Exactly and only the lines from the one containing "92), .35, .25, var=.04)" through the one containing "M['baseblue'] = plain('grey_base', (132, 140, 150), .5, var=.05)" are to be repeated, both ends included.

- GIVEN DATA:
============================================================

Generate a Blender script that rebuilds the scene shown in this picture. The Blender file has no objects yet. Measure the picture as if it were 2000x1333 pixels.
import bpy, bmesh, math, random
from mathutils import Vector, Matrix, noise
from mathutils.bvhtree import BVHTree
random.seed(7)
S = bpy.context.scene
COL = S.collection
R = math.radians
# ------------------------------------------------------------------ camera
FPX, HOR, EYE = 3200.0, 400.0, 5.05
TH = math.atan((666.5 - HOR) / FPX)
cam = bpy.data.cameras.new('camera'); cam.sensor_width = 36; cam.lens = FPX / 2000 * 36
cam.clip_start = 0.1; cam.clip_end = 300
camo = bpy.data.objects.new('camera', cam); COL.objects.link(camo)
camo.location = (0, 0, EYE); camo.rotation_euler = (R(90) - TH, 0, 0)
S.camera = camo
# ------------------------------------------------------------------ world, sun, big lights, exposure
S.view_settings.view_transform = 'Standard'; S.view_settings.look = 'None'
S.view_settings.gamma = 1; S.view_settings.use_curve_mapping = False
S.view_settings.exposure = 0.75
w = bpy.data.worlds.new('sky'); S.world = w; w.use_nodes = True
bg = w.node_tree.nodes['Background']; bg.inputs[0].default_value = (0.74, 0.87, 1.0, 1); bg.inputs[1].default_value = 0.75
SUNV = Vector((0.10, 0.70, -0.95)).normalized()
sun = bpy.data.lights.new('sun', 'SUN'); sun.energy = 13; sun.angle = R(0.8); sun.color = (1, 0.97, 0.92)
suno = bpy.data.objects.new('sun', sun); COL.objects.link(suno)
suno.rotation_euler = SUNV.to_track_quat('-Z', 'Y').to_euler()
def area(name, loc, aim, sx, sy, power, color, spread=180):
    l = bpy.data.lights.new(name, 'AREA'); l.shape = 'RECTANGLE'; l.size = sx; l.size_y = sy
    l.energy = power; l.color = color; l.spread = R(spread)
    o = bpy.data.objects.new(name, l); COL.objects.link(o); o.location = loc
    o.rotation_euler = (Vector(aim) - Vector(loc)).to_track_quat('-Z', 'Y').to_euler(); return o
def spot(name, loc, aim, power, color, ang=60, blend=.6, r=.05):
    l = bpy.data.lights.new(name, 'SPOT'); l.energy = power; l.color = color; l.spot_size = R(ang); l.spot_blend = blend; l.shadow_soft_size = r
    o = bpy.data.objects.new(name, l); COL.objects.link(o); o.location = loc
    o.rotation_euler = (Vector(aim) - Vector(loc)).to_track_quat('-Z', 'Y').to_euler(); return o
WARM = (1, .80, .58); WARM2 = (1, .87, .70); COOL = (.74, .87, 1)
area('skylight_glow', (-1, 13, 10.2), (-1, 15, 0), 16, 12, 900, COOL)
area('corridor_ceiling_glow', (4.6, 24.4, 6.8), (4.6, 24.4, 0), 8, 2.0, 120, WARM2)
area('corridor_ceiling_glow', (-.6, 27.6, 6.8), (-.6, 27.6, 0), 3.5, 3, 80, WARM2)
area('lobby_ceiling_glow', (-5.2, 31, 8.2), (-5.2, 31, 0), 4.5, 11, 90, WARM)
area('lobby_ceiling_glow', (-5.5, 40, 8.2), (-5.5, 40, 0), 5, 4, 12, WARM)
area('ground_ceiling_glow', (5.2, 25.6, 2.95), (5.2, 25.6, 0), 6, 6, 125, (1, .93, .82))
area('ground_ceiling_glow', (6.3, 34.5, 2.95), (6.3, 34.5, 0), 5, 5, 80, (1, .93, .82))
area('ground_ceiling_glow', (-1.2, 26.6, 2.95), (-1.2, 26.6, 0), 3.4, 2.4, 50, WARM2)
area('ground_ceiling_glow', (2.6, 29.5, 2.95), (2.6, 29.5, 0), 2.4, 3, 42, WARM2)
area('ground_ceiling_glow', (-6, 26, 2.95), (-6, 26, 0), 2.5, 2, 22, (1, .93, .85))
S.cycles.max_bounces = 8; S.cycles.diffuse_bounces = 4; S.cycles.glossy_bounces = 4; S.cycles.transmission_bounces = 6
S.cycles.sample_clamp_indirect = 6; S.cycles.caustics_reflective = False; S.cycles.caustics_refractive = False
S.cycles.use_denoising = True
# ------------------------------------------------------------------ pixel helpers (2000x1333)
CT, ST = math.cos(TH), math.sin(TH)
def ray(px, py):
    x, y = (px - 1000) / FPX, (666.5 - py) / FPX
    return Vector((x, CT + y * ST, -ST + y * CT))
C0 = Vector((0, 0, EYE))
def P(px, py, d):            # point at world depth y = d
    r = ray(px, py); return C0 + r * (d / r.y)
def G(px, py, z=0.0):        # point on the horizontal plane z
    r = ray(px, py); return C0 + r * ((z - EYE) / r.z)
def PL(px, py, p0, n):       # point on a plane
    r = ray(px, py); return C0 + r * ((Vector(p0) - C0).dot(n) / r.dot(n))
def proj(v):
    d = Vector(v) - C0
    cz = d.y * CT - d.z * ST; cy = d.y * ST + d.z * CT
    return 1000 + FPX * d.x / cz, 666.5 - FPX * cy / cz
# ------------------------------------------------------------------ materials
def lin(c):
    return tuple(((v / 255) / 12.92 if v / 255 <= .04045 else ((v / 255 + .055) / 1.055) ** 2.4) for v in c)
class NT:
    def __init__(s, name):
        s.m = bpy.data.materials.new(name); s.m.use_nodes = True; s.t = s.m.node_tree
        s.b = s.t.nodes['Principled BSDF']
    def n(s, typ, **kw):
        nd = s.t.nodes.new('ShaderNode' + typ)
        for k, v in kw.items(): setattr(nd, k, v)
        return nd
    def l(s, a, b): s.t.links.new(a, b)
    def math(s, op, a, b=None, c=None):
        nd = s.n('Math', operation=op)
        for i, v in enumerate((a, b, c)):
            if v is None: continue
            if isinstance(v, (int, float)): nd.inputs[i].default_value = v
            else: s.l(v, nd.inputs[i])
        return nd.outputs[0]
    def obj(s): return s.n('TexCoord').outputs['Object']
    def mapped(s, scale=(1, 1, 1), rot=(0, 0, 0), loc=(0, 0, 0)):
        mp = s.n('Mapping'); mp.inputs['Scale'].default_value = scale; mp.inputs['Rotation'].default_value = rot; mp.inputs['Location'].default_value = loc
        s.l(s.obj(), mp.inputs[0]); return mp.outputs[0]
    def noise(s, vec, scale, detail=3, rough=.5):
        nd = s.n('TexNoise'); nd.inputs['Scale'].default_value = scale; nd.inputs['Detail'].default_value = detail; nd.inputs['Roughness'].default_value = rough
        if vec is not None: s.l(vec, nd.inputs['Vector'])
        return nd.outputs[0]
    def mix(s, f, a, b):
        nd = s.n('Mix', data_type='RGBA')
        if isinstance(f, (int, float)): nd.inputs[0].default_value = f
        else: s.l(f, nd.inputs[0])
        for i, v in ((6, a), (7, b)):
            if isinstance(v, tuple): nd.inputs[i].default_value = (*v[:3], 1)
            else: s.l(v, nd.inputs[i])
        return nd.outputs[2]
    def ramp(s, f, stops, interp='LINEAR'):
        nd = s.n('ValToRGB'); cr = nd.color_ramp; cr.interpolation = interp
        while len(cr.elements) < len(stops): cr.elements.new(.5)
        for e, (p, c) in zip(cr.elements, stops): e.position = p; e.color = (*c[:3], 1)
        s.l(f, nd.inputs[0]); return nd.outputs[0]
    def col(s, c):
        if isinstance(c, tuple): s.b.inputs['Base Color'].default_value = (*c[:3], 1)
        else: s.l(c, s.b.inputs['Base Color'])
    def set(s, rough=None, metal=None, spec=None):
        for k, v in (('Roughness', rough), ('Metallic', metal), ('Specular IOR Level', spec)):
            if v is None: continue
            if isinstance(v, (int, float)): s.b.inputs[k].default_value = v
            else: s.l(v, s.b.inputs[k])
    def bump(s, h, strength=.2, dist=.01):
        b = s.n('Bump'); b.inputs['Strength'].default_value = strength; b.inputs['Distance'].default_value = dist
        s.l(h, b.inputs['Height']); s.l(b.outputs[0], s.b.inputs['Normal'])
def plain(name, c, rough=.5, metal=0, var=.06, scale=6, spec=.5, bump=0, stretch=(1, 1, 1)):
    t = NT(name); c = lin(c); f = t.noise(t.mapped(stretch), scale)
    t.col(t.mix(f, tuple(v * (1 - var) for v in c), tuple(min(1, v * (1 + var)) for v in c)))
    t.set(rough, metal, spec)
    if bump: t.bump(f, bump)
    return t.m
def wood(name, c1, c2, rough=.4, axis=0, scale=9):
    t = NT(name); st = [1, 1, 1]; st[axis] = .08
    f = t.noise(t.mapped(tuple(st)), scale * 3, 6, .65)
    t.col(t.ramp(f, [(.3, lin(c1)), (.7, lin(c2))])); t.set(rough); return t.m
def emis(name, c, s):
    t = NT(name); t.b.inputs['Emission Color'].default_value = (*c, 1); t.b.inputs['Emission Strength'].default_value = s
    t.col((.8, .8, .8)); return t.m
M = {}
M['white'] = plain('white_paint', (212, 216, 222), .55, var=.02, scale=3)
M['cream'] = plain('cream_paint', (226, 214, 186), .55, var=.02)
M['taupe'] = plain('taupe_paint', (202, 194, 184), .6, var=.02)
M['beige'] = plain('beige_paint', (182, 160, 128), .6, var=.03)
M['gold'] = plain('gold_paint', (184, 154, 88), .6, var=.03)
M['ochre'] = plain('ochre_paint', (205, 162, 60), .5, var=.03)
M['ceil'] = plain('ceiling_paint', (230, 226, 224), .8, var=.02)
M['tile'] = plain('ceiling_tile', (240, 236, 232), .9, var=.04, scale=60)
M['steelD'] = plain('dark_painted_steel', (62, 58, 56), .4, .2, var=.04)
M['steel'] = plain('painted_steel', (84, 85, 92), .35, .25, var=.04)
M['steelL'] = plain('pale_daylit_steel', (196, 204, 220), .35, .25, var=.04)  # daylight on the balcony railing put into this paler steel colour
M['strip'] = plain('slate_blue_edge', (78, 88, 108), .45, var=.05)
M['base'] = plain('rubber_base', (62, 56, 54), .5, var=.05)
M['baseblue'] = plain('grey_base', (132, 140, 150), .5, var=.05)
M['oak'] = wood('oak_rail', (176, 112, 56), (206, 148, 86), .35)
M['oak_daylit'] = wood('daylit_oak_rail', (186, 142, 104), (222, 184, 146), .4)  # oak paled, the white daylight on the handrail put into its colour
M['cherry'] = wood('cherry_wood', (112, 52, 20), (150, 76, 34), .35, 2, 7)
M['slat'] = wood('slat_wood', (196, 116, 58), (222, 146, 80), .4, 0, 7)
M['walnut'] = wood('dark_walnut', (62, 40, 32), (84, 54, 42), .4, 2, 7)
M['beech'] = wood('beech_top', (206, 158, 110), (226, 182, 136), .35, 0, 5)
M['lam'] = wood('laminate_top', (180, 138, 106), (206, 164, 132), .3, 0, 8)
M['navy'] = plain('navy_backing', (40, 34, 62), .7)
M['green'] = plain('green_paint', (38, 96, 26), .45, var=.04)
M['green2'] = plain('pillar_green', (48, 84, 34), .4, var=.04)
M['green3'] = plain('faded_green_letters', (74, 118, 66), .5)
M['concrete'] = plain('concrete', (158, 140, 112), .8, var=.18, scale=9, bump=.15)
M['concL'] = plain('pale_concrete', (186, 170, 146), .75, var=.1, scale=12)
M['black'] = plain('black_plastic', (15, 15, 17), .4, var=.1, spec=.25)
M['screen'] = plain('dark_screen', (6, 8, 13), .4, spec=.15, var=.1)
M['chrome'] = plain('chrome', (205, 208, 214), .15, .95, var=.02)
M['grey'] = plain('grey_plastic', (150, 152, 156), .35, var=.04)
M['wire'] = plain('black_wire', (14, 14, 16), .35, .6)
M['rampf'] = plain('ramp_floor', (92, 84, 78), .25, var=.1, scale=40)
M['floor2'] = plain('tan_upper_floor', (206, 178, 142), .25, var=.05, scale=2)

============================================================

- EXERCISE OUTPUT:
M['steel'] = plain('painted_steel', (84, 85, 92), .35, .25, var=.04)
M['steelL'] = plain('pale_daylit_steel', (196, 204, 220), .35, .25, var=.04)  # daylight on the balcony railing put into this paler steel colour
M['strip'] = plain('slate_blue_edge', (78, 88, 108), .45, var=.05)
M['base'] = plain('rubber_base', (62, 56, 54), .5, var=.05)
M['baseblue'] = plain('grey_base', (132, 140, 150), .5, var=.05)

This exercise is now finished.